Melancholy musings aside, I need to
get started because I don’t have long. I turn on my cell phone and set my alarm
for 7:20 because we have to be back in class by 7:25. As I lean against
Bennigan’s picture-perfect planter of yellow, red and lavender flowers I feel
the buzz of my phone against my hip indicating a text message. It’s my
friend—she’s stalking me. The 411 will have to wait until I see her at work
tomorrow. I know it’s about the kids. After all these years she is still
amazingly passionate about her students. I wish I could say the same. The perfectly
placed Hunts bottles on the left side of the Bennigans giant navy blue and
white umbrellas adorning the outdoor café tables are a direct contrast to the day-to-day
chaos of interacting with children.
The night and I share the same subdued
mood. People are alone in their private worlds on their way somewhere else. Conversation
is minimal, and barely audible except for the guy who walks by talking on his
cell phone. “Well, you know what, screw it. Don’t even worry about it.” The
light changes from green to red and the screeching sound of a green and yellow checker
cab in need of a brake job pierces the semi silence.
The
sign on the side of a stopped CTA bus reads, “More Me, Less We”--an
advertisement for Loyola
University. I snicker and
shake my head at the irony of it. Our growing sense of entitlement is why we’re
in the predicament that we’re in, in the world today.

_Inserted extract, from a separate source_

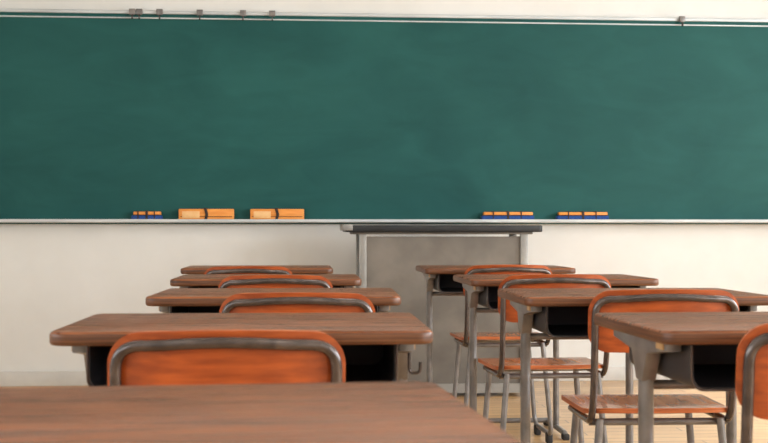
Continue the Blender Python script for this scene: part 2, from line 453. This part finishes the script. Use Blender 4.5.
# ------------------------------------------------------------------ lights
def area(name, loc, rot, sx, sy, power, col):
    l = bpy.data.lights.new(name, 'AREA'); l.shape = 'RECTANGLE'; l.size = sx; l.size_y = sy
    l.energy = power; l.color = col
    o = bpy.data.objects.new(name, l); COL.objects.link(o); o.location = loc; o.rotation_euler = rot
    return o
for a, b_ in winL:
    area('window_daylight', (XL-0.25, (a+b_)/2, 1.8), (0, R(-90), 0), 1.3, b_-a, 56, (0.94, 0.975, 1.0))
for a, b_ in winR:
    area('window_daylight', (XR+0.25, (a+b_)/2, 1.75), (0, R(90), 0), 1.6, b_-a, 158, (0.95, 0.98, 1.0))
# hazy sun through the right-hand windows
sl = bpy.data.lights.new('sun', 'SUN'); sl.energy = 4.0; sl.angle = R(5); sl.color = (1.0, 0.93, 0.83)
so = bpy.data.objects.new('sun', sl); COL.objects.link(so); so.location = (9, 0, 6)
d = Vector((-0.85*math.cos(R(36)), 0.50*math.cos(R(36)), -math.sin(R(36))))
so.rotation_euler = d.to_track_quat('-Z', 'Y').to_euler()
for x in (-1.2, 0.7, 2.6):
    for y in (0.5, 4.3):
        bm = bmesh.new()
        add_box(bm, -0.15, 0.15, -0.62, 0.62, -0.03, 0, mi=0)
        add_box(bm, -0.10, 0.10, -0.60, 0.60, -0.05, -0.03, bev=0.008, mi=1)
        finish(bm, 'ceiling_lamp', [M['white'], M['lamp']], loc=(x, y, ZC))
        area('ceiling_lamp_light', (x, y, ZC-0.06), (0, 0, 0), 0.2, 1.2, 5, (1.0, 0.98, 0.95))

w = bpy.data.worlds.new('sky'); S.world = w; w.use_nodes = True
nt = w.node_tree; bg = nt.nodes['Background']
sky = nt.nodes.new('ShaderNodeTexSky'); sky.sky_type = 'NISHITA'; sky.sun_disc = False; sky.sun_elevation = R(40)
nt.links.new(sky.outputs[0], bg.inputs['Color']); bg.inputs['Strength'].default_value = 0.15

# ------------------------------------------------------------------ camera
cd = bpy.data.cameras.new('camera'); cam = bpy.data.objects.new('camera', cd); COL.objects.link(cam)
cd.sensor_width = 36; cd.lens = 60.9; cd.clip_start = 0.05
cam.location = (0, 0, 0.895); cam.rotation_euler = (R(90.375), 0, R(-4.7))
cd.dof.use_dof = True; cd.dof.focus_distance = 5.2; cd.dof.aperture_fstop = 11
S.camera = cam
S.view_settings.view_transform = 'Standard'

The homeless man shuffles down the
street like a Hurricane Katrina victim: his eyes downcast, his black wooly mass
of hair matted and dreadlocked, his gold outfit shiny with dirt, the remnants
of gym shoes covering his feet.
It looks like he didn’t check the
forecast either. But unlike him, I have shelter from the storm. I pray that it
will always be that way.
A feeling of satisfaction feels me as I
enter the building. I do know what I’m doing. Taking life to the next level,
and when life drizzles on my dream, I know between umbrella of support and my
raincoat of faith the sun will shine again.
While
the sun has temporarily faded behind the clouds, and the rain of change drips into
my life slow and constant like the leaky faucet in my bathroom, I know that it
will not be ignored for much longer. I'm stalling, but I will have to face it. And just like before, I know
that after the rain, the sun will shine again.